How close is the "close" in "close miking"? Yes, I might think of one meter or thereabouts--but sometimes half of that or even less. When you're trying to pick up one direct source of sound in the presence of other sound sources, or to get an exaggerated clarity for one sound source, you'd use that approach.
My main concerns when choosing a microphone setup are the degree of clarity ("focus") and color that I can get, and the kind of "stereo image" I can get, when the recording is played back over a stereo pair of loudspeakers. With good cardioids you can get clear, colorful sound and also a clear, stable "stereo image"--one that lets the listener hear more or less where each individual sound source originally was, and that fills the "sound stage" between the speakers to whatever degree you prefer. Good cardioids can satisfy both appetites pretty well if they're in the right place.
If you want more color you can veer toward omni (using "wide cardioids" for example), or if you want more focus and precision of imaging you can veer in the opposite direction (e.g. supercardioids). The choice of pattern is part of your balancing act as an engineer. Sometimes it's even appropriate to go all the way to using a pair of omnis or of figure-8s, though I don't do so often.
When you use a pair of microphones for overall stereo recording, and those mikes are set up with a certain angle and distance between them and have a certain directional pattern, then there will be a predictable, definite relationship between the left-to-right distribution of the sound sources in the live event and what will seem to be their distribution in the playback over loudspeakers.

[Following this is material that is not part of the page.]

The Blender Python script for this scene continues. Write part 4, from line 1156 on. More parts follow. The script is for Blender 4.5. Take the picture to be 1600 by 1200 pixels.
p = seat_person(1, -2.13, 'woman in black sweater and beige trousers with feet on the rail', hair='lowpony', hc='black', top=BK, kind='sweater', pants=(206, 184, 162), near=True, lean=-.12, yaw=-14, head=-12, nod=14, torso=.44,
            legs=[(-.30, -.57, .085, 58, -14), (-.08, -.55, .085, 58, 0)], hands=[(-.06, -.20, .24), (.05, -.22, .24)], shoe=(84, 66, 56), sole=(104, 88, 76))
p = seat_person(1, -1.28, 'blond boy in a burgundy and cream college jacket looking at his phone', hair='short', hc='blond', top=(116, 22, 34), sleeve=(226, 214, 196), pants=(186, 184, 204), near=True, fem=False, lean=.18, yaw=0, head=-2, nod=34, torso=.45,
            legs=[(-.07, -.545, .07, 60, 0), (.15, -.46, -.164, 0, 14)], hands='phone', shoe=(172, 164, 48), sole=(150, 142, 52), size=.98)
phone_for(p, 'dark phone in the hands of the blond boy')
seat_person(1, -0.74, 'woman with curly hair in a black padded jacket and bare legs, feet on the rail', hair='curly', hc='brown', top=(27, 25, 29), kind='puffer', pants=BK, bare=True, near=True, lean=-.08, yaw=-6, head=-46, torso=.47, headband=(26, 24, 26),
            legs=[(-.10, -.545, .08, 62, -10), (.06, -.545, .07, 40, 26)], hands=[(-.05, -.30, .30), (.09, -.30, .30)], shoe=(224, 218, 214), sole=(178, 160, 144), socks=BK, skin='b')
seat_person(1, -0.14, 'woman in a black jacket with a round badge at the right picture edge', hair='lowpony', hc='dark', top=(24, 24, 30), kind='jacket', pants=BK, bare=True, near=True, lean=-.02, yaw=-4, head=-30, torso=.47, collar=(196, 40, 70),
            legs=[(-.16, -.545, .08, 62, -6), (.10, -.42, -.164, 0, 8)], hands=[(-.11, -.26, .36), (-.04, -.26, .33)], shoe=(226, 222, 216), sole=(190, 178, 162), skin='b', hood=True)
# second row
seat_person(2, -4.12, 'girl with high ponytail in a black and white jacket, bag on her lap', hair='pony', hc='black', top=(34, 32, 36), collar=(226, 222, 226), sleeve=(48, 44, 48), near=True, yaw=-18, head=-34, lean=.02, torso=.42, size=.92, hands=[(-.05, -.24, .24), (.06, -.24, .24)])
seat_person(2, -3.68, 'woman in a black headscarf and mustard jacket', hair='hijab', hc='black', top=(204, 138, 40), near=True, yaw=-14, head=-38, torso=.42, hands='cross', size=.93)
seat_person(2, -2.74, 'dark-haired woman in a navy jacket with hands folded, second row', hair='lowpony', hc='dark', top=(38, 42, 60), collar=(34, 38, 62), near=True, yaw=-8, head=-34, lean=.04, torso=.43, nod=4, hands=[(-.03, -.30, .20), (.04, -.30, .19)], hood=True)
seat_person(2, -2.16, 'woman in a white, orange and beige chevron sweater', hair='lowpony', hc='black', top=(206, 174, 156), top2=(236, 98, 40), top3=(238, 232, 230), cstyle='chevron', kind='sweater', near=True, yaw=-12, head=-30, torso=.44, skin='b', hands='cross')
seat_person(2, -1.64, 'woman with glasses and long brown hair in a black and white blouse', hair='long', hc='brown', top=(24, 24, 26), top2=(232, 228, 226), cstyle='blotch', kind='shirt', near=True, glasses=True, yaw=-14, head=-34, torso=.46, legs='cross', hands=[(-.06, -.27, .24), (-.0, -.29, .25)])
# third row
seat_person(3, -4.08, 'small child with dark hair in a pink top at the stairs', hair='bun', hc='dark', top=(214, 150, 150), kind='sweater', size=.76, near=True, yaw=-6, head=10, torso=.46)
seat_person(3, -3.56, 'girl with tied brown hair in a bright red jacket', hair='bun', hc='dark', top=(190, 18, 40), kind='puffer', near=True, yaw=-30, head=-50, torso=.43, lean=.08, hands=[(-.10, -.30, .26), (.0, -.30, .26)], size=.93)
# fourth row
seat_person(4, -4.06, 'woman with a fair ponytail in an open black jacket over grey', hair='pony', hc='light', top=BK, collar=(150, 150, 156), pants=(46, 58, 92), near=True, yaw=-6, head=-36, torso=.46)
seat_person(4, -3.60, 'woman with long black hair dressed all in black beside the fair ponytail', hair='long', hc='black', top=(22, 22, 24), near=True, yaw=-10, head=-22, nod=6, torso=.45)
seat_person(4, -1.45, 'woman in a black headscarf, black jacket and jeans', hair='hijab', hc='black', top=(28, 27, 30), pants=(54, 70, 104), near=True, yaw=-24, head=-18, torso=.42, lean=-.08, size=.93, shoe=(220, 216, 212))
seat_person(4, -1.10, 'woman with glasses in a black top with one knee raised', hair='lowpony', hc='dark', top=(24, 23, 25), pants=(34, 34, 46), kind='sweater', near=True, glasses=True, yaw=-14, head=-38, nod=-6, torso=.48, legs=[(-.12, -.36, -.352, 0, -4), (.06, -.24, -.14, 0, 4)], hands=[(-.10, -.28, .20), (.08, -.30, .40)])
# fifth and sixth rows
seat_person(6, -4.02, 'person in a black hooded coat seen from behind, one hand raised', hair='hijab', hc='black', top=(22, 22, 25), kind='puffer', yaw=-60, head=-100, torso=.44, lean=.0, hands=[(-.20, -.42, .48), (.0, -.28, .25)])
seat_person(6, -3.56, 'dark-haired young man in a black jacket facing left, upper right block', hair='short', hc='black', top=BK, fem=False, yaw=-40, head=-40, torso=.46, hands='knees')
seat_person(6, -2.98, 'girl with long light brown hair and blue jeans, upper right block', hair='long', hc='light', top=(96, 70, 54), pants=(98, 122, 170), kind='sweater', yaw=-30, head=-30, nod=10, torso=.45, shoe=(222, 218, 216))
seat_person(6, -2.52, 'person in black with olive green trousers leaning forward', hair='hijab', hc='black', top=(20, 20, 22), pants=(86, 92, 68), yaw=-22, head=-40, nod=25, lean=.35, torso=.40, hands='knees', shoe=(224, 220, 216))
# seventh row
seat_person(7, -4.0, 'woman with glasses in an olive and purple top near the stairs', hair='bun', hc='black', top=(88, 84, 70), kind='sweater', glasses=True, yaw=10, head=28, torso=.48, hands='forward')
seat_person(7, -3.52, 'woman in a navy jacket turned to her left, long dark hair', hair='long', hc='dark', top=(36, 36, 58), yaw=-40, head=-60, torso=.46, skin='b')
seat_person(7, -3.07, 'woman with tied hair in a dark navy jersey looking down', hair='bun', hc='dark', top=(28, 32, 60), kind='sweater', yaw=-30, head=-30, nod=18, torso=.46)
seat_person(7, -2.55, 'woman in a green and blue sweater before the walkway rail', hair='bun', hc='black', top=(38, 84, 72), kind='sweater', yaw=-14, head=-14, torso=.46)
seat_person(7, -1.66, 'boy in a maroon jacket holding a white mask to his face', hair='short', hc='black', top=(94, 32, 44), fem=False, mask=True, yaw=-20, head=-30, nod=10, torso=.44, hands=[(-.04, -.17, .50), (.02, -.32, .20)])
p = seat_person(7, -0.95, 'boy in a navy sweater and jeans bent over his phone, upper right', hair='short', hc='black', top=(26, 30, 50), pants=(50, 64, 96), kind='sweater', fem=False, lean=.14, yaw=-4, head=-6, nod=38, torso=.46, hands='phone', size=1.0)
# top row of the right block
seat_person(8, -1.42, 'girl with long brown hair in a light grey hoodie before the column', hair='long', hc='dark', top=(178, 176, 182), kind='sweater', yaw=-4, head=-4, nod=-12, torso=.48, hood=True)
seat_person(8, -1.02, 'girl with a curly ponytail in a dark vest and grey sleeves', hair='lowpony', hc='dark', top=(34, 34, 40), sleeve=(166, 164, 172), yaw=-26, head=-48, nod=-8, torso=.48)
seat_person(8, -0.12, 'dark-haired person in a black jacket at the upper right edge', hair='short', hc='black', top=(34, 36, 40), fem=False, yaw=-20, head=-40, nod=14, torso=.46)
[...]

Different kinds of music have various "recording idioms" with them; these are more or less a matter of tradition and expectation derived from people's shared listening experience over decades. For example, it's possible to make stereo recordings so that the instruments or voices appear to be coming right out of your loudspeakers. That sounds fine for a few kinds of music but not most others. So that's something that we're all more or less aware of--maybe not always on a conscious level when we're just enjoying a recording as listeners, but as engineers it helps to be conscious of it.
And I'm just saying that a coincident pair of cardioids angled at 90° is at one extreme of the useful spectrum--a setup that's mainly good at picking up an extremely wide arc of direct sound sources, such as an entire semicircle around the mike. But when you record a concert from a position in the audience, the entire stage width is much less than 180° so in playback, all the direct sound sources tend to sound as if they're coming from center or nearly so.
It's a bold statement to manufacture a microphone like the NT 4, but bold statements can be based on careful reasoning--or they can be based on acting as if you're sure of something whether you have evidence for it or not. This particular "microphone geometry" does have its uses, but they are somewhat specialized and you need to determine how well they match your needs, is all I'm saying.